A spokesperson for the Polish ministry told Defense News that the letter of intent with Palantir is an extension of workshops and exercises that allowed defense officials to evaluate AI-based automation tools for the country’s military.

“The modern battlefield and the latest generation of combat equipment introduced into service, combined with sensors, generate enormous amounts of data,” the spokesperson said. “With such a rich data pool, human perception, without automation, cannot perform effective analysis.”

It is hoped that Palantir’s products will help commanders understand everything.

Polish military experts are set to implement Palantir’s tools in their activities, “ensuring full control over the security of the production environment and integrated information resources,” said the defense spokesman. No “external entities” would be needed to operate the systems, meaning Poland is expected to retain control over all processed data, they added.

During the official signing ceremony for the letter of intent, Palantir CEO and co-founder Alex Karp said his company is interested in investing in Poland, partly to develop dual-use technologies.

In a social media post, Palantir said the letter of intent paves the way for “the company’s AI-powered defense technology to begin rapidly supporting the country’s armed forces as they innovate at the forefront of an increasingly complex threat environment and strengthen Poland’s position as a sovereign leader in defense.”

In the United States, Palantir’s business with the Department of Defense has grown substantially since 2019. That year, Palantir won a fierce competition with Raytheon, now known as RTX, for a US Army contract to provide a new tactical version of its flagship intelligence analysis platform, Distributed Common Ground System-Army, or DCGS-A.

In addition to the defense ministry’s strengthened cooperation with Palantir, Poland is also positioning PGZ, which supplies most of its production to the Polish army, as a local partner for Anduril Industries.

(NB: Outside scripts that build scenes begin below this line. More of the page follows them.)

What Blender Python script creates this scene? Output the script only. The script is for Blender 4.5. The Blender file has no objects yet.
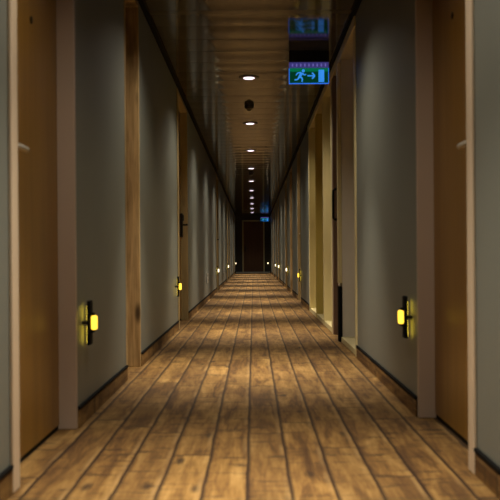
import bpy, bmesh, math, random
from mathutils import Vector, Matrix
R = random.Random(7)
S = bpy.context.scene
COL = S.collection
PI = math.pi

# ------------------------------------------------------------------ dimensions (metres)
CAM_H = 0.73            # eye height, a low viewpoint
F_PX = 900.0            # focal length in pixels of the 500 px frame
WL, WR = -0.757, 0.738  # wall planes
H = 2.45                # ceiling
Y0, Y1 = -4.0, 38.6     # corridor ends
WT = 0.26               # wall thickness
PW, POFF = 0.138, -0.024  # plank width of the carpet print
HEAD = 2.385            # underside of door heads

# ------------------------------------------------------------------ node helpers
class Mat:
    def __init__(s, name):
        s.m = bpy.data.materials.new(name); s.m.use_nodes = True
        s.t = s.m.node_tree; s.t.nodes.clear()
        s.out = s.t.nodes.new('ShaderNodeOutputMaterial')
    def n(s, typ, ins=None, **props):
        nd = s.t.nodes.new(typ)
        for k, v in props.items(): setattr(nd, k, v)
        for k, v in (ins or {}).items():
            sock = nd.inputs[k]
            if isinstance(v, bpy.types.NodeSocket): s.t.links.new(v, sock)
            else: sock.default_value = v
        return nd
    def math(s, op, a, b=0.0, c=0.0, clamp=False):
        nd = s.n('ShaderNodeMath', {0: a, 1: b, 2: c}, operation=op); nd.use_clamp = clamp
        return nd.outputs[0]
    def coord(s):
        return s.n('ShaderNodeTexCoord').outputs['Object']
    def world(s):
        return s.n('ShaderNodeNewGeometry').outputs['Position']
    def mapv(s, v, scale=(1,1,1), loc=(0,0,0)):
        return s.n('ShaderNodeMapping', {'Vector': v, 'Scale': scale, 'Location': loc}).outputs[0]
    def noise(s, v, scale=5.0, detail=4.0, rough=0.55, dist=0.0, dim='3D'):
        nd = s.n('ShaderNodeTexNoise', {'Vector': v, 'Scale': scale, 'Detail': detail, 'Roughness': rough, 'Distortion': dist}, noise_dimensions=dim)
        return nd.outputs[0]
    def ramp(s, f, stops):
        nd = s.n('ShaderNodeValToRGB', {0: f}); e = nd.color_ramp.elements
        while len(e) < len(stops): e.new(0.5)
        for el, (p, c) in zip(e, stops):
            el.position = p; el.color = (*c, 1) if len(c) == 3 else c
        return nd.outputs[0]
    def mr(s, f, a, b, c=0.0, d=1.0, smooth=False):
        nd = s.n('ShaderNodeMapRange', {0: f, 1: a, 2: b, 3: c, 4: d})
        if smooth: nd.interpolation_type = 'SMOOTHSTEP'
        return nd.outputs[0]
    def mix(s, f, a, b, mode='MIX'):
        nd = s.n('ShaderNodeMix', data_type='RGBA', blend_type=mode)
        for k, v in ((0, f), (6, a), (7, b)):
            if isinstance(v, bpy.types.NodeSocket): s.t.links.new(v, nd.inputs[k])
            elif k == 0: nd.inputs[0].default_value = v
            else: nd.inputs[k].default_value = (*v, 1)
        return nd.outputs[2]
    def bsdf(s, color, rough=0.6, metal=0.0, spec=0.5, normal=None, **kw):
        ins = {'Base Color': color if isinstance(color, bpy.types.NodeSocket) else (*color, 1), 'Roughness': rough, 'Metallic': metal, 'Specular IOR Level': spec}
        ins.update(kw)
        if normal is not None: ins['Normal'] = normal
        b = s.n('ShaderNodeBsdfPrincipled', ins)
        s.t.links.new(b.outputs[0], s.out.inputs[0]); return s.m
    def bump(s, h, strength=0.3, dist=0.01):
        return s.n('ShaderNodeBump', {'Height': h, 'Strength': strength, 'Distance': dist}).outputs[0]

def plain(name, col, rough=0.6, metal=0.0, spec=0.5, var=0.06, scale=9.0):
    """a painted or metal surface with a little mottling"""
    m = Mat(name); v = m.coord()
    f = m.noise(v, scale, 3)
    c = m.mix(f, tuple(x*(1-var) for x in col), tuple(min(1, x*(1+var)) for x in col))
    return m.bsdf(c, rough, metal, spec)

def emit(name, col, strength, base=(0.02, 0.02, 0.02)):
    m = Mat(name)
    return m.bsdf(base, 0.4, **{'Emission Color': (*col, 1), 'Emission Strength': strength})

def wood_grain(name, dark, light, knots=0.0, rough=0.45, spec=0.5, stretch=(26, 26, 1.6), stain=0.0):
    m = Mat(name); v = m.world()
    a = m.noise(m.mapv(v, stretch), 1.0, 6, 0.6, 0.6)
    b = m.noise(m.mapv(v, tuple(x*4 for x in stretch)), 1.0, 3, 0.6)
    f = m.math('ADD', m.math('MULTIPLY', a, 0.75), m.math('MULTIPLY', b, 0.25))
    c = m.ramp(f, [(0.33, dark), (0.66, light)])
    if knots:
        k = m.n('ShaderNodeTexVoronoi', {'Vector': m.mapv(v, (7, 7, 2.3)), 'Scale': 1.0}).outputs['Distance']
        c = m.mix(m.math('MULTIPLY', m.mr(k, 0.05, 0.22, 1, 0, True), knots), c, tuple(x*0.25 for x in dark))
    if stain:
        sn = m.noise(m.mapv(v, (5, 5, 1.3)), 1.0, 4, 0.6)
        c = m.mix(m.mr(sn, 0.5, 0.68, 0, stain, True), c, tuple(x*0.35 for x in dark))
    return m.bsdf(c, rough, 0, spec, m.bump(f, 0.25, 0.002))

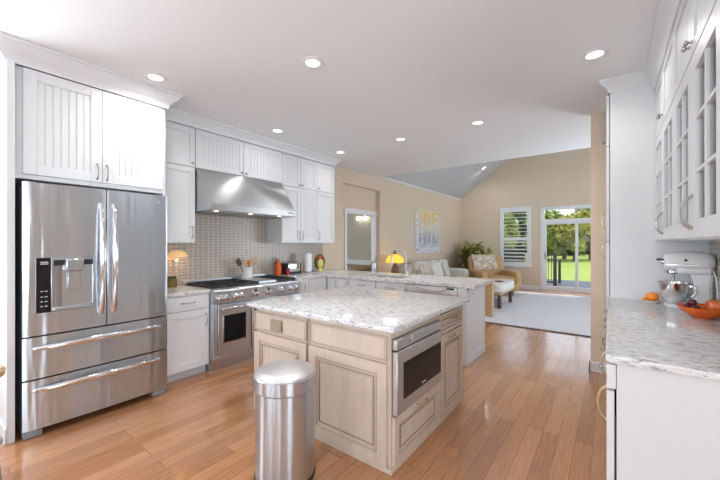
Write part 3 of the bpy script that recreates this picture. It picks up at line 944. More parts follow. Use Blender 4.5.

PGZ’s October 2025 memorandum of understanding with Anduril follows a June visit to Warsaw by its CEO and co-founder, Brian Schimpf. At a June 9 press conference in the Polish capital, Schimpf said Anduril is interested in strengthening its presence in Poland through partnerships with local industry players.

Under the October agreement, PGZ and Anduril will jointly develop and produce a variant of the Barracuda-M medium-range turbojet cruise missile in Poland. This is intended to provide the country’s military with access to a new type of unmanned attack capability, but also to develop the strength of the Polish defense industry in AI, the state-owned group said in a statement.

Anduril says its Barracuda range comprises “air-breathing autonomous vehicles” that are “built specifically for mass production and mass deployment.”

“Collaborating with PGZ to localize Barracuda production demonstrates how allied industry and sovereign suppliers can deliver rapidly scalable and affordable capabilities to deter aggression,” Brian Moran, vice president of Anduril Europe, was quoted as saying in the statement.